Based on the New York Times’ “Metropolitan Diaries,” the Middletown Diaries will include awkward, funny, novel, or sweet anecdotes, stories, or memories that happen at Wesleyan and in Middletown. To submit to the Middletown Diaries, please email srcohen@wesleyan.edu.
Dear Diary,
With communal bathrooms come a variety of new experiences, challenges, and at times, extremely awkward encounters. Last week, sometime after dinner, I donned my flip flops and fluffy towel and traipsed down the hall to engage in the timeless human practice of taking a shower. Usually I am alone in the bathroom while showering, although occasionally one of my hallmates is brushing their teeth or using the toilet. On this particular Thursday, though, I had company. I turned on the water and waited for it to warm up while one shower (or in more accurate terms, two small plastic barricades) away, my neighbor listened to a particularly raunchy comedy special on high volume. While I scrubbed my body and shampooed my hair, the comedian cracked jokes to get the crowd warmed up: nothing particularly funny, something about being socially awkward, and a bit about her teenage son. I quietly washed out my shampoo and reached for my conditioner, determined not to reveal that I was listening to every word of my hallmate’s shower entertainment. I succeeded in tuning out while the comedian launched into a psychological analysis of teenage boys, and was just about to finish toweling off when she burst out, “And they got CUM on the ROOMBA!” It was all I could do to keep from laughing out loud, at risk of encroaching on my neighbor’s sacred shower-stand-up-comedy time. I won’t miss many aspects of the communal bathroom lifestyle, but I don’t expect I will ever take another shower quite as entertaining.
– Emma Smith
Dear Diary,
A central part of Wesleyan’s—let’s say, “weekend culture”—are the food carts outside Exley and off High Street. Recently, I noticed the addition of a barbecue truck and a pizza station and wanted to see if there were growing food truck tensions. Did the old trucks feel threatened by these young upstarts? To find out, I braved the cold last Friday to interview workers at the Whey Station as well as the Falafel truck to get the inside scoop. Unfortunately, everyone was deeply mature. And while this “the more the merrier” attitude may be great for world peace, it doesn’t make for a super exciting story. However, the night was not a total loss. I present to you now: drunk people stories!
According to Dominik Beadles, the manager of the Mamoun’s Falafel, they used to put out heaters so when winter came people could still order food and eat it outside without freezing. However, heat and inebriated patrons didn’t mix.
“One guy sat down on the heater, thinking it was a seat and lit his ass on fire!” Beadles explained.
A lot of people at Wesleyan want to make their mark on the world, and this can sometimes create a culture of having a fire under your ass for no good reason. But please folks, don’t take everything so literally.

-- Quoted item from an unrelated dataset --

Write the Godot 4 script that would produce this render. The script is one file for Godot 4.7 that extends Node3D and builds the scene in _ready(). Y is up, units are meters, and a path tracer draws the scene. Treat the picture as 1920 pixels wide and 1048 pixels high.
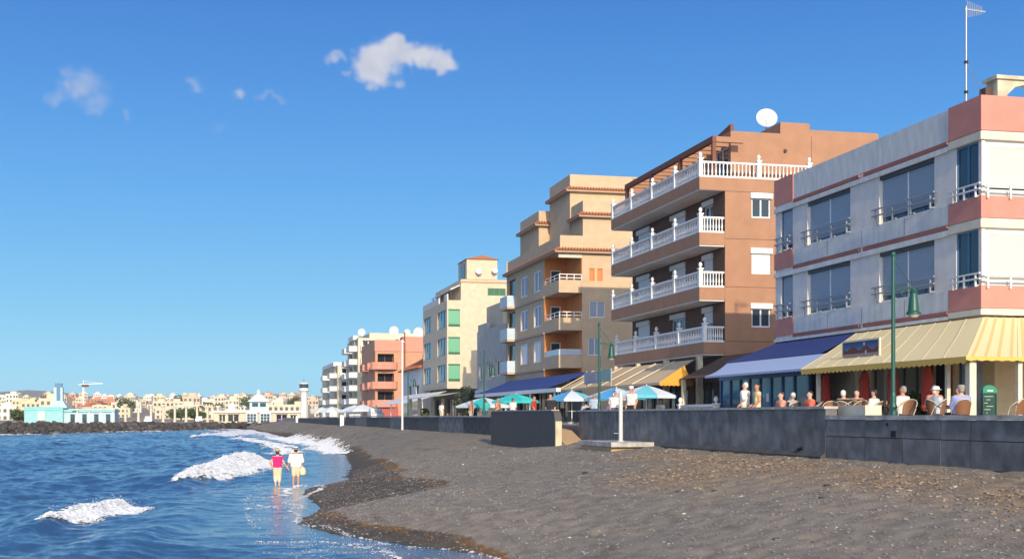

I also heard from food truck proprietors a tale of someone trying to climb up onto the roof of the cart for a scavenger hunt, and another of someone almost crying in the middle of the street after dropping a full bottle of moonshine. That being said, everyone I spoke to reported that if someone was too out of it, they were successfully corralled by their friends and that the students overall were very sweet. I hope we can maintain this standard and keep the food trucks around, because if I can’t get tater tots late at night I will personally hunt down every rude customer and make them pay for their crimes.
– Katarina Grealish
Dear Diary,
Political participation and drunken moshing: a marriage for the ages? It was Saturday night, nearing the weekend’s apotheosis. I was at a concert my friend had organized featuring an indie band from New York. Fresh off my hour of door duty and newly warm, I made my way into the crowd. As the band got ready to play, the singer engaged in the required small talk. “How you all doing tonight?”—that type of thing. Then the beanied frontman posed a more specific question: “You guys know Ben Florsheim?” The crowd erupted. Apparently someone in the band knew his cousin or had some similar sixth degree of separation. Then they got a chant going. The new mayor’s name rung out past the drunken masses, and the band began playing began in earnest.